Parle isn’t the stereotypical restaurateur found in the pages of Casual Dining Magazine – if the term ‘casual dining’ is open to definition, some would hesitate when including his restaurants as examples, instead leaning towards to larger, one-brand businesses. Last month saw many national newspapers offering their take on the so-called demise of the casual dining industry, mainly because when Jamie Oliver is in trouble, everyone takes note. As we’ve seen, Parle isn’t afraid to talk frankly about the struggles that all high street restaurants are facing, but he is also quick to list the success stories of the sector, something the mainstream media could perhaps occasionally do themselves.
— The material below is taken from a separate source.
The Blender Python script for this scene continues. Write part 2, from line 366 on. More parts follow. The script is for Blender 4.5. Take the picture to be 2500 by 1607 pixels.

“Look at the post-2009 brands like Honest, Patty & Bun, Pizza Pilgrims – businesses like that which are incredibly good. Honest is at more than 15 sites now, and they’re doing an incredible job. There’s a difference between those brands and the ‘old guard’ – it’s not about being cool or having great graphic designers or appealing to millennials; they’re just better. The product is really good, and those older places… they just weren’t. Once you’re that big, trying to improve the quality is really difficult. If you start out with one and you’re looking to improve your quality, I guess it’s easier. It is always sad when restaurants close, though. People forget that it’s not just the director of that business who is out of pocket; it’s all the related suppliers, staff and everyone else. It is always sad.

“For me, right now, I’m focusing on what I’m doing. I might do another Pastaio, but I’m not planning world domination. I’m just trying to do what I’m doing as best as I can.”